An environmental dividend is emerging for Canada's energy warehouse province as a bonus of oilsands development across northern Alberta.

By doing double duty as fuel for steam and power generation at thermal bitumen extraction projects, natural gas will take over from coal as Alberta's top workhorse of electricity supplies, said a forecast by the provincial Energy Resources Conservation Board (ERCB).

An annual state-of-the-industry report by the agency counts 17 cogeneration plants as under construction, approved or announced for the next 10 years in a growth wave that is expected to more than double oilsands production to 3.7 million b/d.

"Although there is some uncertainty in the timing of additional oilsands cogeneration facilities, most are expected to proceed within the forecast period [through 2021]," the ERCB said.

Oilsands power plants date back to the birth of commercial Alberta bitumen production in the 1960s. The electricity stations are invariably built with capacity to spare, and the excess power is sold into the transmission grid serving all consumers across the province. Up to half of the output from oilsands cogeneration facilities is sold on Alberta's public power market.

Over the coming decade the board expects gas-fired cogeneration capacity in Alberta will climb to 8,500 MW, or half the anticipated total provincial electricity supply of 17,000 MW as of 2012. The projected new level of gas-fired generation will exceed the current total capacity of about 5,600 MW at coal-burning plants.

In Canada the reduced greenhouse-gas emissions of gas-fired stations set the standard for power generation under clean air rules announced by the federal environment department in mid-2010. The national standard requires all operating coal plants to shut down once they reach 45 years of age or at the end of power purchase agreements if the contracts with participants in deregulated provincial markets run past the birthdays. The rules prohibit the owners of coal plants from making investments to extend the sites' lives unless their carbon emissions can be about cut in half to the level of cleaner gas-burning operations.

In the national capital of Ottawa the cleanup standard remains in the proposal stage with a target enforcement date of July 15, 2015. The ERCB believes the new regulation will go into legal force on schedule.

Over the next 10 years coal's share of power sales in Alberta is expected to drop to 40% from the 2011 level of 55%, with gas-fired plants picking up most of the market shift while wind farms, wood-burning biomass projects and periodic low-cost imports from hydroelectric-rich British Columbia also expand.

On electricity markets the ERCB predicts that "load growth will continue to be met primarily by existing and new natural gas-fired power plants." On a much smaller scale, in southern Alberta, Calgary's city-owned Enmax utility also aims to build gas-fired power plants.

The growth in gas-burning power sources in the northern oilsands has been under way since rising oil prices lit a fire under bitumen development about 10 years ago.

Power transmission companies have responded by building a high-capacity line from the bitumen belt capital of Fort McMurray to Edmonton, in the geographical center of the province.
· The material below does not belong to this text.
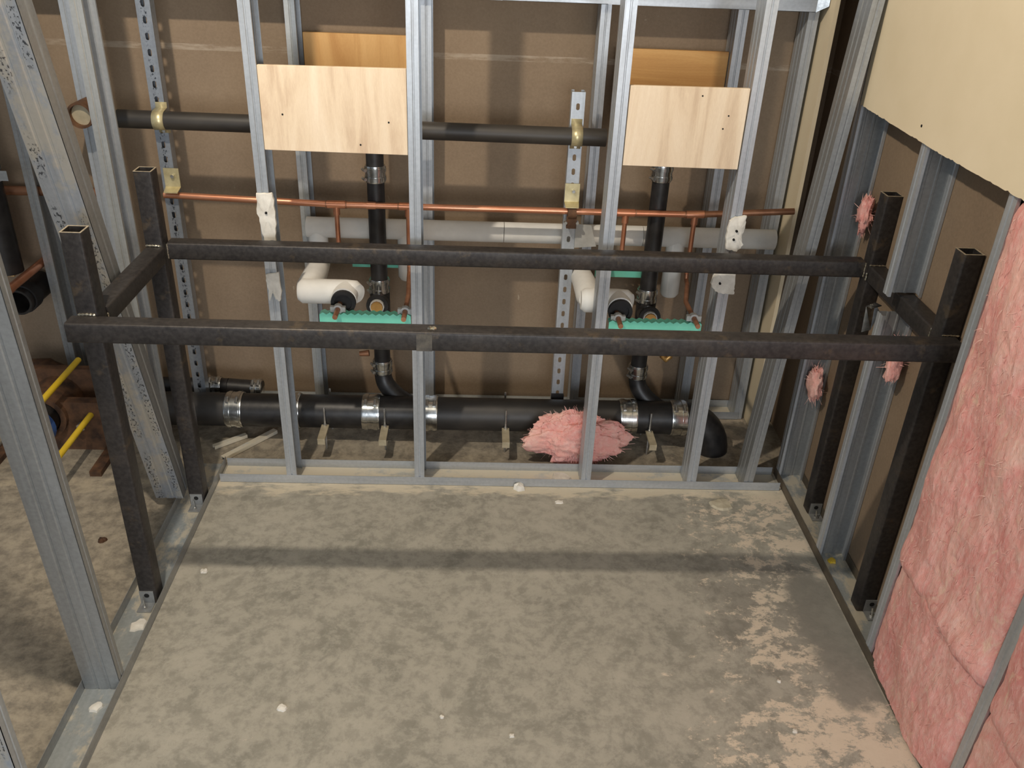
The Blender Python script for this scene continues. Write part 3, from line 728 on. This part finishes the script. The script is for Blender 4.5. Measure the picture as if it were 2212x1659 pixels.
# ------------------------------------------------------------------ plaster scraps on the studs
def scrap(name, label, pts, d, y=-.0005, cat='plaster scrap', holes=()):
    """ragged lump of wallboard: outline in x,z, rough front"""
    n = len(pts); P = []
    for i in range(n):
        a, b = pts[i], pts[(i + 1) % n]
        for s in range(4):
            t = s / 4; q = (a[0] + (b[0] - a[0]) * t, a[1] + (b[1] - a[1]) * t)
            j = .0022 if s else .001; P.append((q[0] + random.uniform(-j, j), q[1] + random.uniform(-j, j)))
    cx = sum(p[0] for p in P) / len(P); cz = sum(p[1] for p in P) / len(P); m = len(P)
    vs = [(p[0], y, p[1]) for p in P]; fs = []
    for k, (s, dd) in enumerate(((.97, .75), (.6, 1.0), (.25, .9))):
        for i, p in enumerate(P):
            vs.append((cx + (p[0] - cx) * s, y - d * dd * (1 + .35 * fbm((p[0] * 60, p[1] * 60, k), 3)), cz + (p[1] - cz) * s))
    for k in range(3):
        for i in range(m):
            j = (i + 1) % m; fs.append((k * m + i, k * m + j, (k + 1) * m + j, (k + 1) * m + i))
    fs.append(tuple(3 * m + i for i in range(m))); fs.append(tuple(range(m))[::-1])
    o = MB().add(vs, fs).build(name, 'mud', smooth=40); tag(o, label, cat)
    for hx, hz in holes: MB().tube([(hx, y - d * 1.35, hz), (hx, y - d * .5, hz)], .0038, 8).build('screw_hole', 'hole', o)
    return o
scrap('plaster_scrap', 'upper white plaster scrap on the leftmost front stud, above the back rail', [(-.767, 1.047), (-.721, 1.049), (-.716, 1.03), (-.716, .955), (-.722, .90), (-.758, .898), (-.764, .95), (-.771, 1.0)], .010, holes=((-.742, .99),))
scrap('plaster_scrap', 'lower white plaster scrap on the leftmost front stud, below the back rail', [(-.766, .79), (-.722, .80), (-.720, .735), (-.728, .70), (-.742, .712), (-.752, .735), (-.760, .70), (-.763, .75)], .008)
scrap('plaster_scrap', 'crumbling white plaster scrap with two holes, right stud above the back rail', [(.652, 1.005), (.668, 1.018), (.702, 1.022), (.703, .985), (.697, .955), (.706, .93), (.690, .905), (.655, .915), (.648, .955)], .012, holes=((.677, .975), (.672, .948)))
scrap('plaster_scrap', 'crumbling white plaster scrap on the right stud below the back rail', [(.652, .845), (.700, .848), (.703, .79), (.706, .765), (.668, .765), (.640, .775), (.624, .80), (.632, .832)], .012, holes=((.652, .803),))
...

The northern power connection was built on schedule and budget with little fuss, because the route crosses sparsely populated terrain via a well-established corridor for pipelines, other utilities and roads serving the energy industry frontier.

Attempts to expand the grid farther south -- into the most heavily populated areas of Alberta between Edmonton and Calgary -- have run into the heated public resistance and landowner demands for high compensation that power transmission projects face across North America.

A new, revised incarnation of an Edmonton-Calgary power line project is currently going through the public hearings stage of the regulatory process before the Alberta Utilities Commission.

Oilsands power development has also spawned long-range export schemes. The biggest foray into the field -- called Northern Lights Transmission and proposed by TransCanada Corp. -- cites potential for export lines reaching from Fort McMurray to the Pacific Northwest region of the United States and possibly all the way to northern California. The idea remains a study item on the drawing boards of power system planners, with no target dates set for construction or deliveries.